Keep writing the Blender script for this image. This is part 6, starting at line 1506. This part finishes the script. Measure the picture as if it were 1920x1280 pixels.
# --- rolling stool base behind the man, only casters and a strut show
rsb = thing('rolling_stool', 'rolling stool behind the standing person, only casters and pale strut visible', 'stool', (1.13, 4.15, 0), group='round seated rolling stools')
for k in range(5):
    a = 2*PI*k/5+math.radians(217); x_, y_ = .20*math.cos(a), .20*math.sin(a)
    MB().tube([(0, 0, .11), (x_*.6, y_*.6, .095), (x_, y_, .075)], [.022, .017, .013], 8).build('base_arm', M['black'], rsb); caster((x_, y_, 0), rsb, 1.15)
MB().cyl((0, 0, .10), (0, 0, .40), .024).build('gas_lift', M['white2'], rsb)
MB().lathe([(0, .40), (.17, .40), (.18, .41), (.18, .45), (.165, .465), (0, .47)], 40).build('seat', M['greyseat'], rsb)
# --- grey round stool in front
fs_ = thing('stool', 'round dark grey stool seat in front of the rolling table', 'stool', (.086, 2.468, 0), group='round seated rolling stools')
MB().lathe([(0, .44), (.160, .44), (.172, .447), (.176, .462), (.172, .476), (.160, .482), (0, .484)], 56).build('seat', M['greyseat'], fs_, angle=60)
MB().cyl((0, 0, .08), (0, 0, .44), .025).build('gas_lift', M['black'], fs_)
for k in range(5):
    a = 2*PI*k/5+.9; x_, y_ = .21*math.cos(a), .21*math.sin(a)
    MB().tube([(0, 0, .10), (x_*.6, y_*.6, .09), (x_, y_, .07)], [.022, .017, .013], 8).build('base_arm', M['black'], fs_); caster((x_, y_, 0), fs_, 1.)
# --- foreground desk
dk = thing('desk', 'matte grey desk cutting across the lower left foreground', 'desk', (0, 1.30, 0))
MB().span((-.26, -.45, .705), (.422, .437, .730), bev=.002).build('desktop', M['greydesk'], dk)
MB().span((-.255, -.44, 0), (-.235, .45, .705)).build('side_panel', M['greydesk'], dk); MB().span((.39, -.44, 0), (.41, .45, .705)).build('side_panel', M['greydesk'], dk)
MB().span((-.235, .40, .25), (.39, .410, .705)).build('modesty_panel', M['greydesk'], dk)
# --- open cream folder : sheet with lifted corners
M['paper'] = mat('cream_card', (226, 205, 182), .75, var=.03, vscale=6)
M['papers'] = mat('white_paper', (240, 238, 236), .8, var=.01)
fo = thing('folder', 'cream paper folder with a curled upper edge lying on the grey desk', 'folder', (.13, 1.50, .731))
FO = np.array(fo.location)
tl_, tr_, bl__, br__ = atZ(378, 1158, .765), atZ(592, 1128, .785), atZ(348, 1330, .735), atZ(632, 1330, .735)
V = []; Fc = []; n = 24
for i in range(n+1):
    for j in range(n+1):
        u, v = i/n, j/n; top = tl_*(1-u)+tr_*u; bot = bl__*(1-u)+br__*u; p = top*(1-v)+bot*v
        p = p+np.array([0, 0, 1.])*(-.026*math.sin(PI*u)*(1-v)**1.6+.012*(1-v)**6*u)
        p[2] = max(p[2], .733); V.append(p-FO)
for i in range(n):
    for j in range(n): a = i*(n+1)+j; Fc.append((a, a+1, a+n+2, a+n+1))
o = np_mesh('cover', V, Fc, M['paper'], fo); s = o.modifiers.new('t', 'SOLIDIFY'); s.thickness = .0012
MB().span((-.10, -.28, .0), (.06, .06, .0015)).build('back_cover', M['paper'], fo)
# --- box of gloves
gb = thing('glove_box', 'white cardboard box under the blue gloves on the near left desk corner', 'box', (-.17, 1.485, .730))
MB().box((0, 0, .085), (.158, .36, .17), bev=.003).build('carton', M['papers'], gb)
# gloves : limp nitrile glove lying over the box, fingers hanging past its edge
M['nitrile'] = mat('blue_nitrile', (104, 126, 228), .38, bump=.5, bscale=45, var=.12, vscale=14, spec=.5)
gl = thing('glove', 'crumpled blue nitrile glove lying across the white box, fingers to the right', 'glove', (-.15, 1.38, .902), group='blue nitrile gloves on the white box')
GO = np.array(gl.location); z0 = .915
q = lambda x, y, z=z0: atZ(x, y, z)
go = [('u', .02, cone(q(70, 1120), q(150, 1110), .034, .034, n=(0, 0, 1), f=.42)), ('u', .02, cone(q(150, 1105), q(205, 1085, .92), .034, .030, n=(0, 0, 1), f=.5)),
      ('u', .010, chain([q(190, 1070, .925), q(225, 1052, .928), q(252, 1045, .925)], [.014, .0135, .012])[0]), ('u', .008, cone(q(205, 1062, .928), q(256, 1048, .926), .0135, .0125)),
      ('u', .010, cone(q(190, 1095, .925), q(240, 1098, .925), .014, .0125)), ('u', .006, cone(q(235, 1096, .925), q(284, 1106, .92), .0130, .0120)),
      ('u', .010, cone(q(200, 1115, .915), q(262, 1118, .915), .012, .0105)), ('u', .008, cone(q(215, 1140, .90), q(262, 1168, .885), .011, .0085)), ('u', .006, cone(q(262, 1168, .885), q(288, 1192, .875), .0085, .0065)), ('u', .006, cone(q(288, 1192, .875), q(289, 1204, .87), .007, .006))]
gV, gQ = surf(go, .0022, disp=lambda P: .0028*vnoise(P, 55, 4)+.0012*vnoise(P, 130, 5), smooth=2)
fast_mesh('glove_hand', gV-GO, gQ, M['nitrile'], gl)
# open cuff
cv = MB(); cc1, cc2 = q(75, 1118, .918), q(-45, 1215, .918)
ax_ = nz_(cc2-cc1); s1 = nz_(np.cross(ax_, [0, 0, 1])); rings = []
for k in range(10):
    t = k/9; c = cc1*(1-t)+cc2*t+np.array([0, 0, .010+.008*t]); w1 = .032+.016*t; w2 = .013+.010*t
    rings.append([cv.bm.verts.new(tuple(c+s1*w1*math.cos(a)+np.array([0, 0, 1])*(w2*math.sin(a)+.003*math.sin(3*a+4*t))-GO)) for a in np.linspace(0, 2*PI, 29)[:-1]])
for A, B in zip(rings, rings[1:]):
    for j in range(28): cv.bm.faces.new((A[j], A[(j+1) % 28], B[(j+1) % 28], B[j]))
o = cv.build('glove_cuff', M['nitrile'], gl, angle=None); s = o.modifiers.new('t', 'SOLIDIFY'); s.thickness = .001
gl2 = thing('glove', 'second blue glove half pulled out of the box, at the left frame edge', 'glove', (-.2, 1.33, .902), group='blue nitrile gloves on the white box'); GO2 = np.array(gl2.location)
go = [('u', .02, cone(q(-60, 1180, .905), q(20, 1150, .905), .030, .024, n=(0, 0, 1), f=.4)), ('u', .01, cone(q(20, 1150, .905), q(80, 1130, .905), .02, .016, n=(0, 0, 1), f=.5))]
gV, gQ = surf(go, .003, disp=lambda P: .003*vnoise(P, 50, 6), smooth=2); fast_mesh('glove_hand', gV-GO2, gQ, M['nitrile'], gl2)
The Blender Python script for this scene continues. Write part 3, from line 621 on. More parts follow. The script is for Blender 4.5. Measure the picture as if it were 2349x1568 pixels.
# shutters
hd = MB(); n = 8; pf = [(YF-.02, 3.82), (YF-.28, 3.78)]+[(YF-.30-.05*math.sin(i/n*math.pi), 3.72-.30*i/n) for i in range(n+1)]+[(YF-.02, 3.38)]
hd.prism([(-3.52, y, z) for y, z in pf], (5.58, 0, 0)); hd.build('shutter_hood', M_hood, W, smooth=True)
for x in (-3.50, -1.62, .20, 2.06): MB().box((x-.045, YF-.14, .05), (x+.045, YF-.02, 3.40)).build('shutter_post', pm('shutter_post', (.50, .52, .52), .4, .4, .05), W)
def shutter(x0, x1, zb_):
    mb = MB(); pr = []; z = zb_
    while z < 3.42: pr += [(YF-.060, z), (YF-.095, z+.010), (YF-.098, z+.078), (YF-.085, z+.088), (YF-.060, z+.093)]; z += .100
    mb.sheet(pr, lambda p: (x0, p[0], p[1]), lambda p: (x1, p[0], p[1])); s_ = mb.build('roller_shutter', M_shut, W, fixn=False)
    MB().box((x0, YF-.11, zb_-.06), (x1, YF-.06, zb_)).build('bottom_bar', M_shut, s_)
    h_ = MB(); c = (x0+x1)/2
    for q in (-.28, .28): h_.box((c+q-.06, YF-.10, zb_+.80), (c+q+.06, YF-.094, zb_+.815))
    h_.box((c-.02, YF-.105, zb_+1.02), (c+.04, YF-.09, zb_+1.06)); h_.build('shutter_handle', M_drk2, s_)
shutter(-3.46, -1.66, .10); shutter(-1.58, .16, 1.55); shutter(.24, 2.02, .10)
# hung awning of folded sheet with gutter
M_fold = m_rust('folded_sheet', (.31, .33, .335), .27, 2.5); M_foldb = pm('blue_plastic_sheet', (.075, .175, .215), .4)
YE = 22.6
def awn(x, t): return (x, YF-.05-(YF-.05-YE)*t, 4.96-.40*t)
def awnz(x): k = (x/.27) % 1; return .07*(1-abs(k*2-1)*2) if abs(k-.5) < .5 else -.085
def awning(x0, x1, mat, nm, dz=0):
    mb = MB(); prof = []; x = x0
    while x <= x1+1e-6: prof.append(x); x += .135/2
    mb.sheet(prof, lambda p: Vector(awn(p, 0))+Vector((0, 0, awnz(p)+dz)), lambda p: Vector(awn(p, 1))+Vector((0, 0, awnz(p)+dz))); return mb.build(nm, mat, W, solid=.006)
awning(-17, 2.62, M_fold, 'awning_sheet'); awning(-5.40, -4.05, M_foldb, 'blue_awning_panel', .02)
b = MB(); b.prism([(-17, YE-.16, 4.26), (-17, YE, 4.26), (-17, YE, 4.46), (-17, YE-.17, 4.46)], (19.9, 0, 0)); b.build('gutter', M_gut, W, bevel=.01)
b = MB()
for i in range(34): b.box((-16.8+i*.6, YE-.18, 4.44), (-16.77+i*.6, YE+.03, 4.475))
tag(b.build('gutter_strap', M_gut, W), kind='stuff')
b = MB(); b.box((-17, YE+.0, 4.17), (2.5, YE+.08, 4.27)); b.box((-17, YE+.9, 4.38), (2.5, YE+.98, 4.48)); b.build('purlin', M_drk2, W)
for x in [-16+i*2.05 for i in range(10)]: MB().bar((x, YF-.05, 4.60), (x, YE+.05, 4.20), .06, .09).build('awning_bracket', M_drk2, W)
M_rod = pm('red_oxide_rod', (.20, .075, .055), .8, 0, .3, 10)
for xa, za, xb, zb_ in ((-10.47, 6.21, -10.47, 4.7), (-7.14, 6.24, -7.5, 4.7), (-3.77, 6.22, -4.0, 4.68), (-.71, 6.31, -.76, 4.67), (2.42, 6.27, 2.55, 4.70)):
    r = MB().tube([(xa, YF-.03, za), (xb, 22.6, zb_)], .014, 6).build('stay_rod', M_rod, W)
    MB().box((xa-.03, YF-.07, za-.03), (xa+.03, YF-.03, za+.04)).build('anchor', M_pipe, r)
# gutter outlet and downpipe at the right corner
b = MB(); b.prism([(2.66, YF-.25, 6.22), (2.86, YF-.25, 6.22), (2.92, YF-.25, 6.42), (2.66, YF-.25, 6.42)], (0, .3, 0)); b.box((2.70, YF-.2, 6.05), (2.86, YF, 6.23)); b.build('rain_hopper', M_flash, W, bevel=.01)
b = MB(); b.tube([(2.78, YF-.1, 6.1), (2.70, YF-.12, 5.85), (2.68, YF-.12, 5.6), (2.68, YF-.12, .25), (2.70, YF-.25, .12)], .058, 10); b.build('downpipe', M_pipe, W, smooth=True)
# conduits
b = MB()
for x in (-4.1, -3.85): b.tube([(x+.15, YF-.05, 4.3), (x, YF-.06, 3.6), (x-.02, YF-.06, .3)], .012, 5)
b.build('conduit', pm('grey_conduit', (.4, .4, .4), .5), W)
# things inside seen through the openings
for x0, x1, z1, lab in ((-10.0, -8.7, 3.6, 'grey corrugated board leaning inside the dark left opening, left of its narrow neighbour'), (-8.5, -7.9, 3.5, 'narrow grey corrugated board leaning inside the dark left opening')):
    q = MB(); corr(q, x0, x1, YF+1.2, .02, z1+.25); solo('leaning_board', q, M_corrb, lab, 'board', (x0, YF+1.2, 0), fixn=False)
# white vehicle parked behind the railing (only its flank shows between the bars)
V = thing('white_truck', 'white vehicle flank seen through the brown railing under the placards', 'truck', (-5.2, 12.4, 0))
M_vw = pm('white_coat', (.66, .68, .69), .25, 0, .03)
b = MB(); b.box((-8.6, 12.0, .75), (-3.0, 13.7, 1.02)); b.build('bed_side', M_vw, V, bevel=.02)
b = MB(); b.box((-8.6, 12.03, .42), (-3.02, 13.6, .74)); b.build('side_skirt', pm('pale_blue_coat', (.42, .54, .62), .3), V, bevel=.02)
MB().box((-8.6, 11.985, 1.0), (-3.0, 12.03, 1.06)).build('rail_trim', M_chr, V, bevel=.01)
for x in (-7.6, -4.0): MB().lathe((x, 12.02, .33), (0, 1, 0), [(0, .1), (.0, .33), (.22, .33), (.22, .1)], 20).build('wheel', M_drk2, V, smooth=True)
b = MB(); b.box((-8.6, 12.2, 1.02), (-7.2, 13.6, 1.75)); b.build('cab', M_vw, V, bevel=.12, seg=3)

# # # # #

### WRITTEN INSTRUCTION
Find the string "this" in the records, then copy each line where it occurs.

### EXPECTED ANSWER
Keep writing the Blender script for this image. This is part 6, starting at line 1506. This part finishes the script. Measure the picture as if it were 1920x1280 pixels.
The Blender Python script for this scene continues. Write part 3, from line 621 on. More parts follow. The script is for Blender 4.5. Measure the picture as if it were 2349x1568 pixels.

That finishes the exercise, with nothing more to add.